-- start --
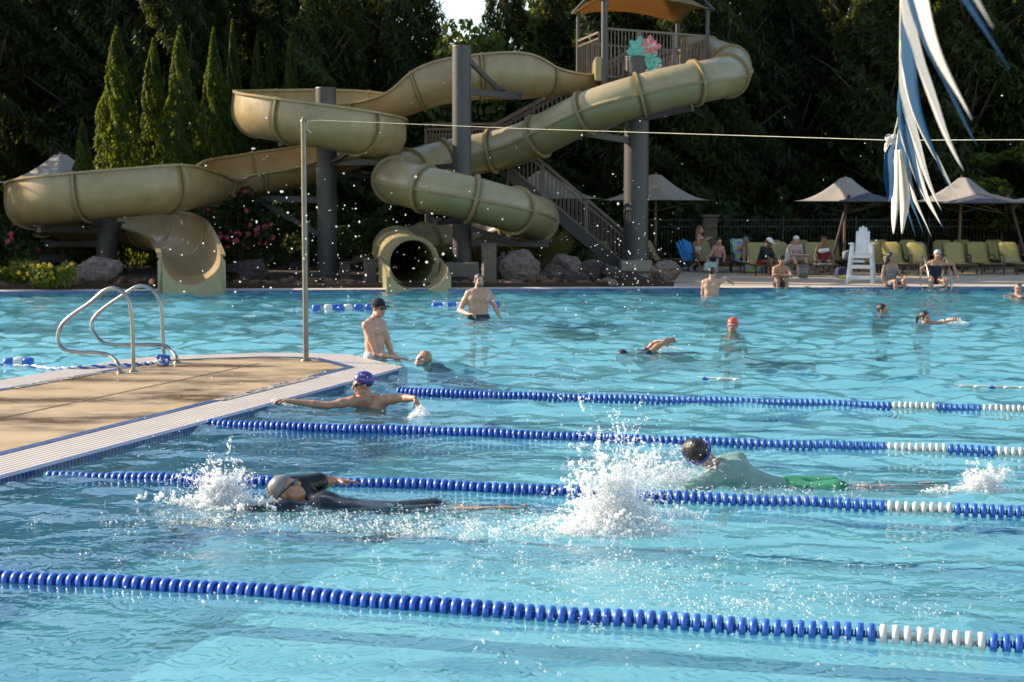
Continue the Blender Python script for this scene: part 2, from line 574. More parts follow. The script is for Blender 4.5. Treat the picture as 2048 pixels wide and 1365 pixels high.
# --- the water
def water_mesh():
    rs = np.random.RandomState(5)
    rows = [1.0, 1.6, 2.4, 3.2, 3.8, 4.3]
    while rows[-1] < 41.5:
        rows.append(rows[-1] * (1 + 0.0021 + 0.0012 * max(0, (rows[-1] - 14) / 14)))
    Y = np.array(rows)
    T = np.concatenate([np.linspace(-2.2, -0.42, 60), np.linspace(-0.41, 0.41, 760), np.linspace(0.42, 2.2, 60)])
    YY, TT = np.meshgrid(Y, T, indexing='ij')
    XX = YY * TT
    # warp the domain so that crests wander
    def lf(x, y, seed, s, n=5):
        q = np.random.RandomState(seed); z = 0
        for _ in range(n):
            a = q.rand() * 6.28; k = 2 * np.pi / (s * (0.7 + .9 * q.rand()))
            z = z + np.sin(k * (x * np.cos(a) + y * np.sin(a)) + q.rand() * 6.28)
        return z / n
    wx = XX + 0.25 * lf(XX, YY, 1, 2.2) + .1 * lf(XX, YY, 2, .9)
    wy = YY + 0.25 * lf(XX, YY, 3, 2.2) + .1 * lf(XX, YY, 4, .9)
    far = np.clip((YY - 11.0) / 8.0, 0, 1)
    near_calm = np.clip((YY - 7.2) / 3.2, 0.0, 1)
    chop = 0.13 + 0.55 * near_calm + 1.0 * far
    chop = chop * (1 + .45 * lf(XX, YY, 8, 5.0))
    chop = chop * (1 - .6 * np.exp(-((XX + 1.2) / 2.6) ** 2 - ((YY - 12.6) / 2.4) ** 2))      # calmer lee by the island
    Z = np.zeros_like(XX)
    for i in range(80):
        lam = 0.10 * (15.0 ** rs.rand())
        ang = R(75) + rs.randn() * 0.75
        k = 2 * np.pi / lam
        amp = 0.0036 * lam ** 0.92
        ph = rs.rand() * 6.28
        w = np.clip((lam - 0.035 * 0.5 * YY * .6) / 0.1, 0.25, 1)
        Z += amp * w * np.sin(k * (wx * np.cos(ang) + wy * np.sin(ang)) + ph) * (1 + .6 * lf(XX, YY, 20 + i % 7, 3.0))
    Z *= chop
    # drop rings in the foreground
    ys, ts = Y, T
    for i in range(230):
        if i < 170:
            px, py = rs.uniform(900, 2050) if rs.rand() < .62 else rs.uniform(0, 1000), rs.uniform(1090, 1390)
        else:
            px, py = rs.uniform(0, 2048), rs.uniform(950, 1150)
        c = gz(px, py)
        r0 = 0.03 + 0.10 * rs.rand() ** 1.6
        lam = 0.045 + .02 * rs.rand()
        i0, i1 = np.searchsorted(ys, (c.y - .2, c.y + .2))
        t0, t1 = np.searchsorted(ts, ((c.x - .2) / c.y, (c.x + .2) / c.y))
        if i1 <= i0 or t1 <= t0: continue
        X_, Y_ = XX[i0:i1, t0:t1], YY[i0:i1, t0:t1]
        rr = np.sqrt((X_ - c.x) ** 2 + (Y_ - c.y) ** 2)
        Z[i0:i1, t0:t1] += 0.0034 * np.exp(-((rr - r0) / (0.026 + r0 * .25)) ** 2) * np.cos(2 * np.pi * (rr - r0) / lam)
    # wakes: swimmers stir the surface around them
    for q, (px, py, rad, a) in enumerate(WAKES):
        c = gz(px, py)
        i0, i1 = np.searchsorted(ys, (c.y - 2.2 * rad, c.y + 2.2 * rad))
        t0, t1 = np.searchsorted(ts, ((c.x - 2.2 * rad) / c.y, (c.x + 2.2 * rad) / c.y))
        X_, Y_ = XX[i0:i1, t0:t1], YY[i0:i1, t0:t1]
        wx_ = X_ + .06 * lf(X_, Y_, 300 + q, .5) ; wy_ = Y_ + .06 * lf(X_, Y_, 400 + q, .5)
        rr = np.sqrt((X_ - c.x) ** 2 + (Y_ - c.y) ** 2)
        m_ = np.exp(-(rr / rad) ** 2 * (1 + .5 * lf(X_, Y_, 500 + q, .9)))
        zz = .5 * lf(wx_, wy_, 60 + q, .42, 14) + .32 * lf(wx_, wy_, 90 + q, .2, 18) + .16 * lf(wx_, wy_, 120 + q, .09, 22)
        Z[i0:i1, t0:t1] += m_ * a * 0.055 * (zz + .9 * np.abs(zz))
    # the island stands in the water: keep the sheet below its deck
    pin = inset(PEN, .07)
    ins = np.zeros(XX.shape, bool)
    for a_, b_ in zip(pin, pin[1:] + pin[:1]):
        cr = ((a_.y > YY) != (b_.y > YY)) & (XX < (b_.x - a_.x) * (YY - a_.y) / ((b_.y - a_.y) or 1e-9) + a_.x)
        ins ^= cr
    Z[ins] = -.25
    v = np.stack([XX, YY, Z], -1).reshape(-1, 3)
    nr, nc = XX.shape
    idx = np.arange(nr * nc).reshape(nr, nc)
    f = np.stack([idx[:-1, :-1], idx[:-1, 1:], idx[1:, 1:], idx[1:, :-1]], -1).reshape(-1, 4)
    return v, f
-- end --
WORK INSTRUCTIONS — Copy the data word for word. Pictures do not go in the copy.

RESPONSE BELOW —
Continue the Blender Python script for this scene: part 2, from line 574. More parts follow. The script is for Blender 4.5. Treat the picture as 2048 pixels wide and 1365 pixels high.
# --- the water
def water_mesh():
    rs = np.random.RandomState(5)
    rows = [1.0, 1.6, 2.4, 3.2, 3.8, 4.3]
    while rows[-1] < 41.5:
        rows.append(rows[-1] * (1 + 0.0021 + 0.0012 * max(0, (rows[-1] - 14) / 14)))
    Y = np.array(rows)
    T = np.concatenate([np.linspace(-2.2, -0.42, 60), np.linspace(-0.41, 0.41, 760), np.linspace(0.42, 2.2, 60)])
    YY, TT = np.meshgrid(Y, T, indexing='ij')
    XX = YY * TT
    # warp the domain so that crests wander
    def lf(x, y, seed, s, n=5):
        q = np.random.RandomState(seed); z = 0
        for _ in range(n):
            a = q.rand() * 6.28; k = 2 * np.pi / (s * (0.7 + .9 * q.rand()))
            z = z + np.sin(k * (x * np.cos(a) + y * np.sin(a)) + q.rand() * 6.28)
        return z / n
    wx = XX + 0.25 * lf(XX, YY, 1, 2.2) + .1 * lf(XX, YY, 2, .9)
    wy = YY + 0.25 * lf(XX, YY, 3, 2.2) + .1 * lf(XX, YY, 4, .9)
    far = np.clip((YY - 11.0) / 8.0, 0, 1)
    near_calm = np.clip((YY - 7.2) / 3.2, 0.0, 1)
    chop = 0.13 + 0.55 * near_calm + 1.0 * far
    chop = chop * (1 + .45 * lf(XX, YY, 8, 5.0))
    chop = chop * (1 - .6 * np.exp(-((XX + 1.2) / 2.6) ** 2 - ((YY - 12.6) / 2.4) ** 2))      # calmer lee by the island
    Z = np.zeros_like(XX)
    for i in range(80):
        lam = 0.10 * (15.0 ** rs.rand())
        ang = R(75) + rs.randn() * 0.75
        k = 2 * np.pi / lam
        amp = 0.0036 * lam ** 0.92
        ph = rs.rand() * 6.28
        w = np.clip((lam - 0.035 * 0.5 * YY * .6) / 0.1, 0.25, 1)
        Z += amp * w * np.sin(k * (wx * np.cos(ang) + wy * np.sin(ang)) + ph) * (1 + .6 * lf(XX, YY, 20 + i % 7, 3.0))
    Z *= chop
    # drop rings in the foreground
    ys, ts = Y, T
    for i in range(230):
        if i < 170:
            px, py = rs.uniform(900, 2050) if rs.rand() < .62 else rs.uniform(0, 1000), rs.uniform(1090, 1390)
        else:
            px, py = rs.uniform(0, 2048), rs.uniform(950, 1150)
        c = gz(px, py)
        r0 = 0.03 + 0.10 * rs.rand() ** 1.6
        lam = 0.045 + .02 * rs.rand()
        i0, i1 = np.searchsorted(ys, (c.y - .2, c.y + .2))
        t0, t1 = np.searchsorted(ts, ((c.x - .2) / c.y, (c.x + .2) / c.y))
        if i1 <= i0 or t1 <= t0: continue
        X_, Y_ = XX[i0:i1, t0:t1], YY[i0:i1, t0:t1]
        rr = np.sqrt((X_ - c.x) ** 2 + (Y_ - c.y) ** 2)
        Z[i0:i1, t0:t1] += 0.0034 * np.exp(-((rr - r0) / (0.026 + r0 * .25)) ** 2) * np.cos(2 * np.pi * (rr - r0) / lam)
    # wakes: swimmers stir the surface around them
    for q, (px, py, rad, a) in enumerate(WAKES):
        c = gz(px, py)
        i0, i1 = np.searchsorted(ys, (c.y - 2.2 * rad, c.y + 2.2 * rad))
        t0, t1 = np.searchsorted(ts, ((c.x - 2.2 * rad) / c.y, (c.x + 2.2 * rad) / c.y))
        X_, Y_ = XX[i0:i1, t0:t1], YY[i0:i1, t0:t1]
        wx_ = X_ + .06 * lf(X_, Y_, 300 + q, .5) ; wy_ = Y_ + .06 * lf(X_, Y_, 400 + q, .5)
        rr = np.sqrt((X_ - c.x) ** 2 + (Y_ - c.y) ** 2)
        m_ = np.exp(-(rr / rad) ** 2 * (1 + .5 * lf(X_, Y_, 500 + q, .9)))
        zz = .5 * lf(wx_, wy_, 60 + q, .42, 14) + .32 * lf(wx_, wy_, 90 + q, .2, 18) + .16 * lf(wx_, wy_, 120 + q, .09, 22)
        Z[i0:i1, t0:t1] += m_ * a * 0.055 * (zz + .9 * np.abs(zz))
    # the island stands in the water: keep the sheet below its deck
    pin = inset(PEN, .07)
    ins = np.zeros(XX.shape, bool)
    for a_, b_ in zip(pin, pin[1:] + pin[:1]):
        cr = ((a_.y > YY) != (b_.y > YY)) & (XX < (b_.x - a_.x) * (YY - a_.y) / ((b_.y - a_.y) or 1e-9) + a_.x)
        ins ^= cr
    Z[ins] = -.25
    v = np.stack([XX, YY, Z], -1).reshape(-1, 3)
    nr, nc = XX.shape
    idx = np.arange(nr * nc).reshape(nr, nc)
    f = np.stack([idx[:-1, :-1], idx[:-1, 1:], idx[1:, 1:], idx[1:, :-1]], -1).reshape(-1, 4)
    return v, f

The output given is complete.